#### [Task statement]
From the listing below, copy word for word every line starting at the one that includes "What Blender Python" and ending at the one that includes "C = bpy.context.scene.collection"; the pictures are omitted.

#### [Task data]
####################
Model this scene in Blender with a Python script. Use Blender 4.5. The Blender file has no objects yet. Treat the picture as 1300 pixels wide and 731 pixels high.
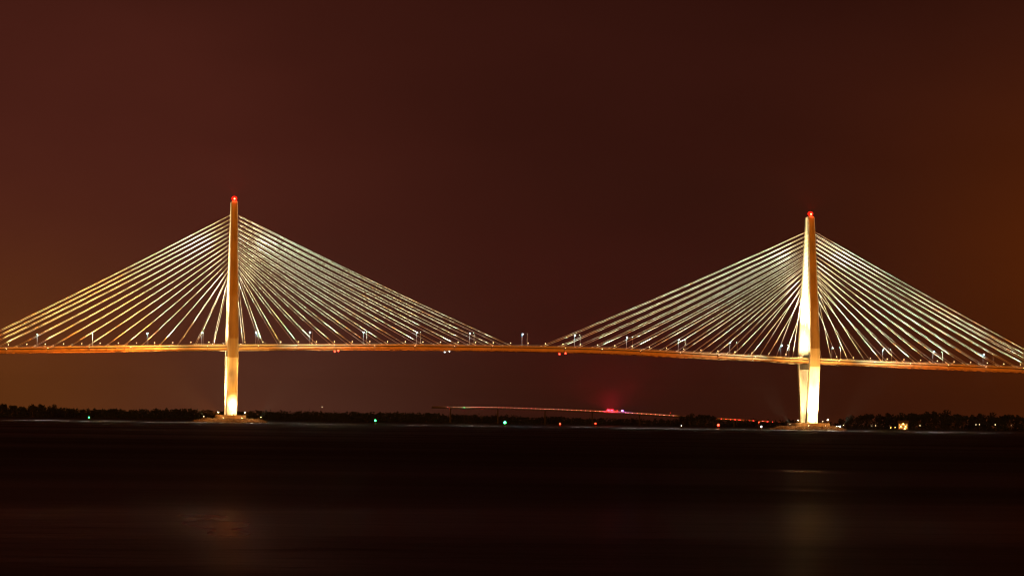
####################
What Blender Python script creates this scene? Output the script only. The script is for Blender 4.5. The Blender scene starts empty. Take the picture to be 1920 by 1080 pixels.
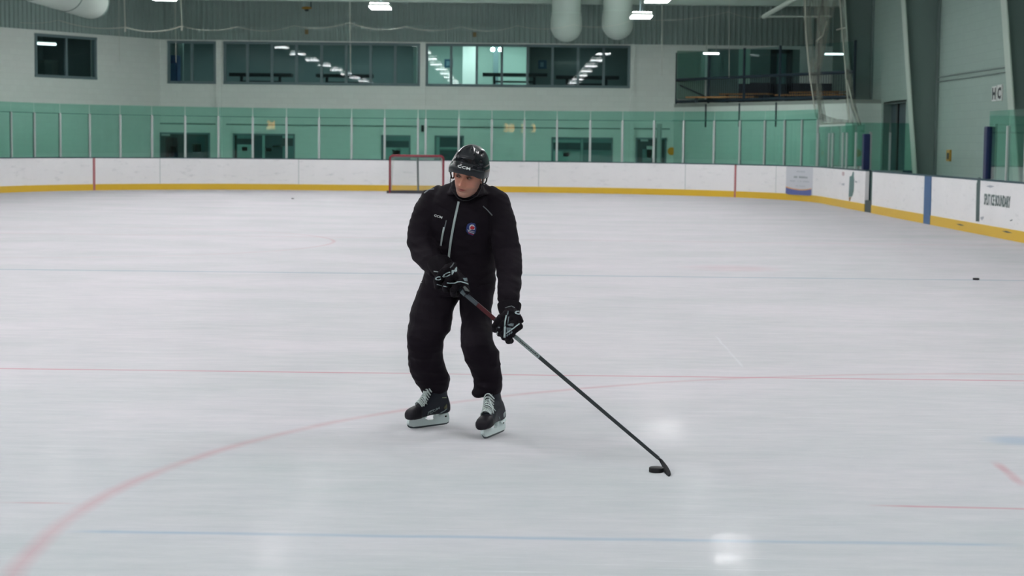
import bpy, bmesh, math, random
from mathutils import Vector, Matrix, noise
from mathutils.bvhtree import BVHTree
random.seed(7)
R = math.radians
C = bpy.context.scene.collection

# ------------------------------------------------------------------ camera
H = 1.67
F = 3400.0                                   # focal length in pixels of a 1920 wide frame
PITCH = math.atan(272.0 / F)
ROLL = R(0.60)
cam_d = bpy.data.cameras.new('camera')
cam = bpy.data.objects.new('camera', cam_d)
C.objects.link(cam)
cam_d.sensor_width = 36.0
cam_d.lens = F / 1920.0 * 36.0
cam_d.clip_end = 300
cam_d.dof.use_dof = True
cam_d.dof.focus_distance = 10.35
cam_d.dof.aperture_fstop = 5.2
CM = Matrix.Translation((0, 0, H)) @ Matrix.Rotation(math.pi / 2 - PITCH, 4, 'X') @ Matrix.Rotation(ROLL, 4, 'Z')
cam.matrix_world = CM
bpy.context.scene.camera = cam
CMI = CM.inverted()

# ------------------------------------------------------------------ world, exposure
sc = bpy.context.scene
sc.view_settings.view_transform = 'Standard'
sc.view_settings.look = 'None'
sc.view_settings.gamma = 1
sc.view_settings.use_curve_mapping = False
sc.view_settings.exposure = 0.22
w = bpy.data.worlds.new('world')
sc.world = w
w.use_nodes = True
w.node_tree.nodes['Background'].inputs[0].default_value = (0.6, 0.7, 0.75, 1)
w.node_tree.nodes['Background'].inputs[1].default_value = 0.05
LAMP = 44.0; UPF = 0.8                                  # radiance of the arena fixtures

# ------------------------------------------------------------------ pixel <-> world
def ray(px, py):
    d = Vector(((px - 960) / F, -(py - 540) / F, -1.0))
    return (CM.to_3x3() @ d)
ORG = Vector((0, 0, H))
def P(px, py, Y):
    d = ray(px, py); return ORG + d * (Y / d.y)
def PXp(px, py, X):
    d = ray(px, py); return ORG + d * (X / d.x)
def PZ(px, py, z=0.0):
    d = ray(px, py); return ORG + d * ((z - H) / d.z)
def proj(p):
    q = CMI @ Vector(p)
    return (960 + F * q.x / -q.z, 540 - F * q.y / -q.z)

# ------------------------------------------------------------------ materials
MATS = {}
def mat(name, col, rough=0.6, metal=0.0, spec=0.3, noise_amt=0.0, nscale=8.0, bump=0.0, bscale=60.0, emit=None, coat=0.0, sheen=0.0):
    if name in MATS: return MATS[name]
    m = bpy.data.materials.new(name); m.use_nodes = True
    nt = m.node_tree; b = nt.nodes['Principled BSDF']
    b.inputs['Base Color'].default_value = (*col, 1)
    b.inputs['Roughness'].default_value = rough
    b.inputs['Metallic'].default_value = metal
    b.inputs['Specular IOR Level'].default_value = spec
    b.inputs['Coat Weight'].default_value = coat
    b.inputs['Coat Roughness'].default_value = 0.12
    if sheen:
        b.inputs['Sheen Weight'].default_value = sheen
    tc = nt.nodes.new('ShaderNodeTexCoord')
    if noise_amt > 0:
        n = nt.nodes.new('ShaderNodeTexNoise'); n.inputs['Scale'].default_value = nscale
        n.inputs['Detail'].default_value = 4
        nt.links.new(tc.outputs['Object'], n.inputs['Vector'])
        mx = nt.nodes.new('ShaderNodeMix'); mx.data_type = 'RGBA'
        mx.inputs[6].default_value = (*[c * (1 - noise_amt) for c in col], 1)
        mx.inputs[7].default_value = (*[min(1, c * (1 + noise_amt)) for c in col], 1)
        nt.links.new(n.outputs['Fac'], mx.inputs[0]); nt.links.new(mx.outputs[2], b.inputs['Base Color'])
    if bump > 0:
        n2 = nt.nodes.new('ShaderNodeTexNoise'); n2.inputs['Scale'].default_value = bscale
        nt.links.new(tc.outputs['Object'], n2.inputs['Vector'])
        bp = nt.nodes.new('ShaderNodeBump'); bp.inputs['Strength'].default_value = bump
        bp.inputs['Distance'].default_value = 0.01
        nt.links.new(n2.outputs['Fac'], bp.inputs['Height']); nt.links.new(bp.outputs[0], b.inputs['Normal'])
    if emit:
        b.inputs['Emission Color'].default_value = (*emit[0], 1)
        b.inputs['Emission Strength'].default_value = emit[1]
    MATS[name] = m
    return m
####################
#### [Result for this exercise]
What Blender Python script creates this scene? Output the script only. The script is for Blender 4.5. The Blender scene starts empty. Take the picture to be 1920 by 1080 pixels.
import bpy, bmesh, math, random
from mathutils import Vector, Matrix, noise
from mathutils.bvhtree import BVHTree
random.seed(7)
R = math.radians
C = bpy.context.scene.collection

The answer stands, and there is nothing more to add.